**Collected material**
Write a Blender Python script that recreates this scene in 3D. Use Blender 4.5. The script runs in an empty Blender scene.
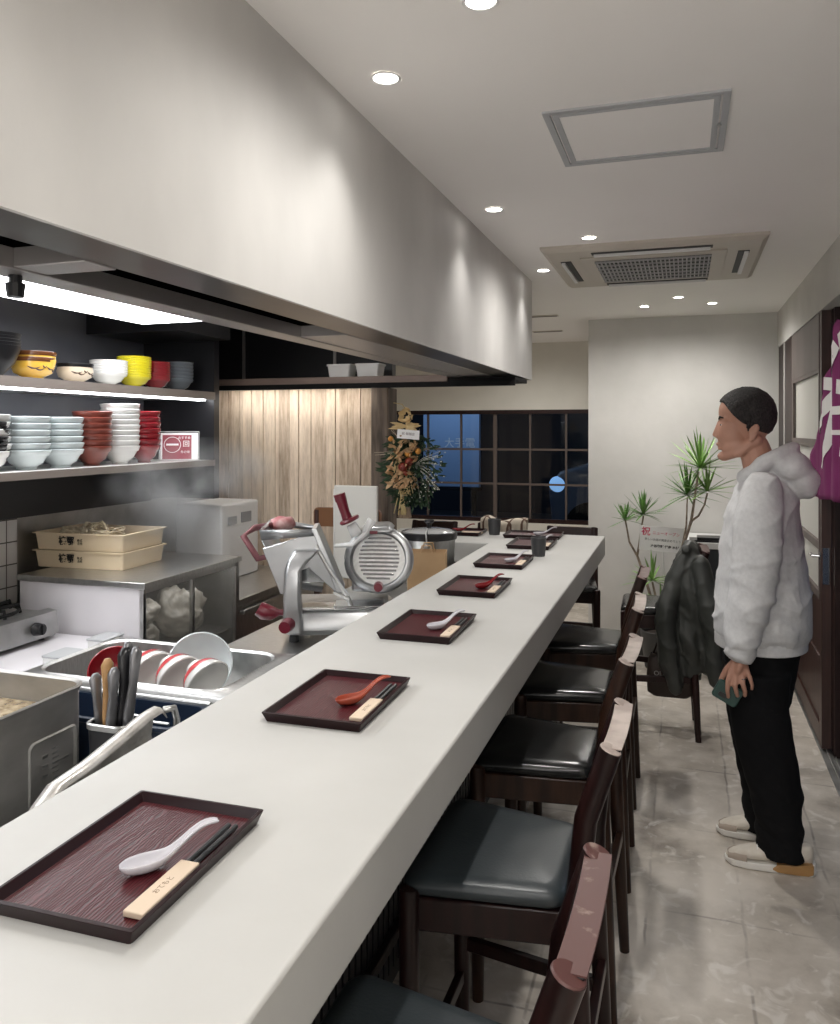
import bpy, bmesh, math, random
from math import sin, cos, pi, radians as R
from mathutils import Vector, Matrix, noise
random.seed(7)
scene = bpy.context.scene
col = scene.collection

# ---------------------------------------------------------------- camera, world, exposure
cam_d = bpy.data.cameras.new('camera'); cam = bpy.data.objects.new('camera', cam_d); col.objects.link(cam)
cam.location = (0, 0, 1.6); cam.rotation_euler = (R(90), 0, R(18.2))
cam_d.sensor_fit = 'AUTO'; cam_d.sensor_width = 36; cam_d.lens = 801 / 1024 * 36
cam_d.shift_y = -82 / 1024; cam_d.clip_start = .05; cam_d.clip_end = 80
scene.camera = cam
w = bpy.data.worlds.new('night'); scene.world = w; w.use_nodes = True
w.node_tree.nodes['Background'].inputs[0].default_value = (.03, .045, .08, 1)
w.node_tree.nodes['Background'].inputs[1].default_value = .35
vs = scene.view_settings
vs.view_transform = 'Standard'; vs.look = 'None'; vs.gamma = 1; vs.use_curve_mapping = False
vs.exposure = 0.36
SOFFIT_W = 8.0          # the three near the soffit
DOWNLIGHT_W = 36.0
FRONT_FILL_W = 22.0
scene.cycles.max_bounces = 14; scene.cycles.diffuse_bounces = 9; scene.cycles.transparent_max_bounces = 16
#
STRIP_E = 12.0           # emission of the shelf strips
PANEL_E = 6.0
CEIL = 2.46

# ---------------------------------------------------------------- materials
def newmat(name):
    m = bpy.data.materials.new(name); m.use_nodes = True
    nt = m.node_tree; return m, nt, nt.nodes['Principled BSDF']
def c4(c): return (c[0], c[1], c[2], 1)
def mat(name, c, rough=.5, metal=0, c2=None, ns=8, stretch=(1, 1, 1), bump=0, bs=None, coat=0, spec=.5, detail=4, ramp=(.35, .65), rough2=None, trans=0):
    m, nt, b = newmat(name)
    b.inputs['Base Color'].default_value = c4(c); b.inputs['Roughness'].default_value = rough
    b.inputs['Metallic'].default_value = metal; b.inputs['Coat Weight'].default_value = coat
    b.inputs['Specular IOR Level'].default_value = spec
    if trans: b.inputs['Transmission Weight'].default_value = trans
    if c2 or bump or rough2 is not None:
        tc = nt.nodes.new('ShaderNodeTexCoord'); mp = nt.nodes.new('ShaderNodeMapping')
        nt.links.new(tc.outputs['Object'], mp.inputs[0]); mp.inputs['Scale'].default_value = stretch
        n = nt.nodes.new('ShaderNodeTexNoise'); n.inputs['Scale'].default_value = ns; n.inputs['Detail'].default_value = detail
        nt.links.new(mp.outputs[0], n.inputs['Vector'])
        if c2:
            r = nt.nodes.new('ShaderNodeValToRGB')
            r.color_ramp.elements[0].position, r.color_ramp.elements[1].position = ramp
            r.color_ramp.elements[0].color = c4(c); r.color_ramp.elements[1].color = c4(c2)
            nt.links.new(n.outputs[0], r.inputs[0]); nt.links.new(r.outputs[0], b.inputs['Base Color'])
        if rough2 is not None:
            mr = nt.nodes.new('ShaderNodeMapRange'); mr.inputs[3].default_value = rough; mr.inputs[4].default_value = rough2
            nt.links.new(n.outputs[0], mr.inputs[0]); nt.links.new(mr.outputs[0], b.inputs['Roughness'])
        if bump:
            n2 = n
            if bs:
                n2 = nt.nodes.new('ShaderNodeTexNoise'); n2.inputs['Scale'].default_value = bs; n2.inputs['Detail'].default_value = 5
                nt.links.new(mp.outputs[0], n2.inputs['Vector'])
            bp = nt.nodes.new('ShaderNodeBump'); bp.inputs['Strength'].default_value = bump; bp.inputs['Distance'].default_value = .01
            nt.links.new(n2.outputs[0], bp.inputs['Height']); nt.links.new(bp.outputs[0], b.inputs['Normal'])
    return m
def emit(name, c, e):
    m, nt, b = newmat(name); b.inputs['Base Color'].default_value = c4(c)
    b.inputs['Emission Color'].default_value = c4(c); b.inputs['Emission Strength'].default_value = e; return m
def glass(name, tint=(.9, .95, .97), refl=.10):
    m = bpy.data.materials.new(name); m.use_nodes = True; nt = m.node_tree; nt.nodes.clear()
    o = nt.nodes.new('ShaderNodeOutputMaterial'); mx = nt.nodes.new('ShaderNodeMixShader')
    t = nt.nodes.new('ShaderNodeBsdfTransparent'); g = nt.nodes.new('ShaderNodeBsdfGlossy')
    t.inputs[0].default_value = c4(tint); g.inputs['Roughness'].default_value = .02
    f = nt.nodes.new('ShaderNodeFresnel'); f.inputs[0].default_value = 1.5
    a = nt.nodes.new('ShaderNodeMath'); a.operation = 'MULTIPLY_ADD'; a.inputs[1].default_value = .7; a.inputs[2].default_value = refl
    nt.links.new(f.outputs[0], a.inputs[0]); nt.links.new(a.outputs[0], mx.inputs[0])
    nt.links.new(t.outputs[0], mx.inputs[1]); nt.links.new(g.outputs[0], mx.inputs[2]); nt.links.new(mx.outputs[0], o.inputs[0]); return m
def frosted(name, c, alpha):
    m = bpy.data.materials.new(name); m.use_nodes = True; nt = m.node_tree; nt.nodes.clear()
    o = nt.nodes.new('ShaderNodeOutputMaterial'); mx = nt.nodes.new('ShaderNodeMixShader')
    t = nt.nodes.new('ShaderNodeBsdfTransparent'); p = nt.nodes.new('ShaderNodeBsdfPrincipled')
    p.inputs['Base Color'].default_value = c4(c); p.inputs['Roughness'].default_value = .15
    mx.inputs[0].default_value = alpha
    nt.links.new(t.outputs[0], mx.inputs[1]); nt.links.new(p.outputs[0], mx.inputs[2]); nt.links.new(mx.outputs[0], o.inputs[0]); return m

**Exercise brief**
Set the lines above down again, word for word, from the first through the one containing "col = scene.collection"; pictures excluded.

**Solution to the exercise**
Write a Blender Python script that recreates this scene in 3D. Use Blender 4.5. The script runs in an empty Blender scene.
import bpy, bmesh, math, random
from math import sin, cos, pi, radians as R
from mathutils import Vector, Matrix, noise
random.seed(7)
scene = bpy.context.scene
col = scene.collection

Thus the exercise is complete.